Mr Miyagi’s Mentor

Who can forget the eccentric Mr Miyagi, standing behind the shoulders of Daniel-San, shouting “Wax on! Wax off!” as the scrawny boy polished and pampered his vintage car collection. Spoiler Alert: it turns out that polishing cars and painting fences can turn you into a great karateka.

 As enigmatic as Mr Miyagi was, we know his view of the world must have come from somewhere – someone – special! Who was it who took Mr Miyagi under their wing and taught him how to wax on, wax off? Who inspired him and guided him? Who kept him humble when he won fights and led him back to himself when the world cheered? Who was Mr Miyagi’s mentor?

It should come as no surprise that all of The Greats have mentors. The people we now look up to, all have their own Mr Miyagi’s. They have people who inspire them, who have taught them life lessons and business lessons. For some, their mentors are more than just business partners or teachers – they are family – caring for their mentees’ growth, and dedicating time to their learning. Oprah took love and guidance from Maya Angelou. Mark Zuckerberg snagged great advice from Steve Jobs. Nelson Mandela found guidance and peace in the ways and writings of Mahatma Gandhi.

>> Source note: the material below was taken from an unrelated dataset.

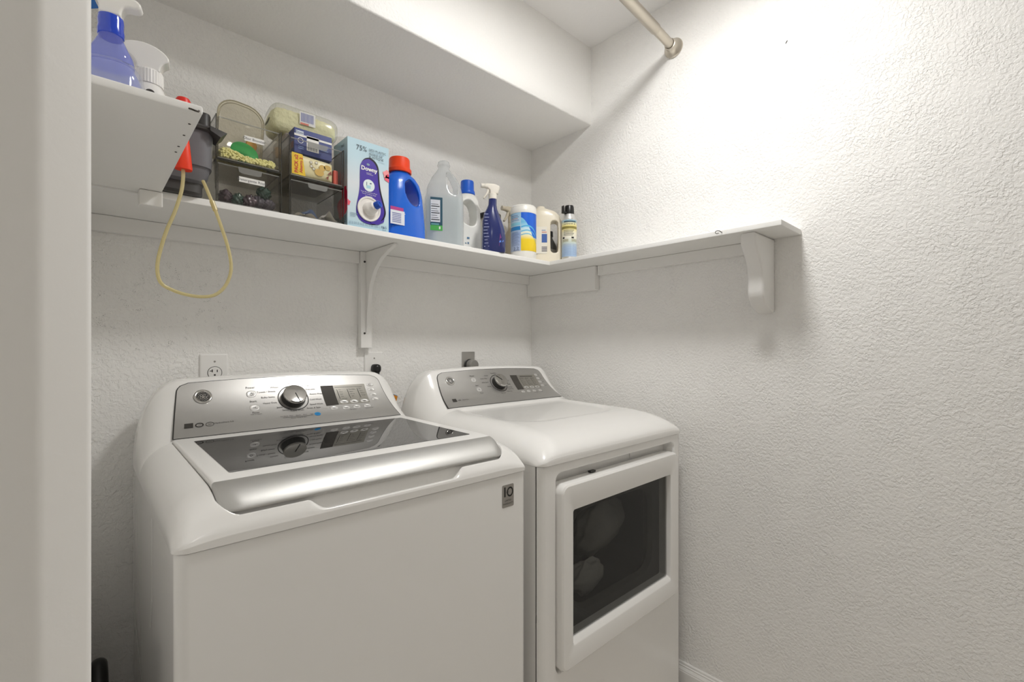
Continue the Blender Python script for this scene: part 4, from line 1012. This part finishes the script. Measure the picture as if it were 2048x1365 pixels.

Still, before there was Oprah, Mark and Nelson, each of those mentors were mentees themselves. Maya Angelou talks of Mrs Flowers – who cared, showed her the library and introduced her to poetry. Steve Jobs had a plateful of mentors – Bill Campbell, Kobun Chino Otogowa, Robert Noyce – who all took him under their wing and shared valuable advice with him. Mahatma Gandhi learnt many valuable lessons from Gopal Krishna Gokhale, and described him to be “as pure as crystal, as gentle as a lamb and as brave as a lion” – traits that undoubtedly helped Gandhi become the person he was.

Ultimately, finding a mentor is a very personal thing. They don’t have to look like you or work in the same field. The pair of you can seem like the most unlikely mentor-mentee match, but if the relationship feels right, then you have gold.

As you might not have found your perfect mentor yet, we’ve included a few valuable lessons that some of The Greats have shared:

  1. Care: The great poet and writer, Maya Angelou, said that above all, a mentor is someone who cares about their mentee. They don’t need to have all the knowledge in the world – they must know what they know, care for their mentee, and help their mentee to interpret the world.
  2. Forgive: Mahatma Gandhi believed in forgiveness. He knew that you could not make the world a better place if your actions came from a place of revenge: An eye for an eye only ends up making the whole world blind.
  3. Together: Nelson Mandela taught the world that it takes more than a single hero to change the trajectory of a nation. One person standing alone can’t change the practices and beliefs of each person in a country – there must be those who are willing to be inspired by the change-makers and start instilling change even at a very small local level.
  1. Trust: Our eccentric Mr Miyagi shared his knowledge, discipline, and care with Daniel-San, and in his own wise words: “You trust the quality of what you know, not quantity.” You’ll never know everything, but if what you do know is of excellent quality, then you will always be able to rely on yourself.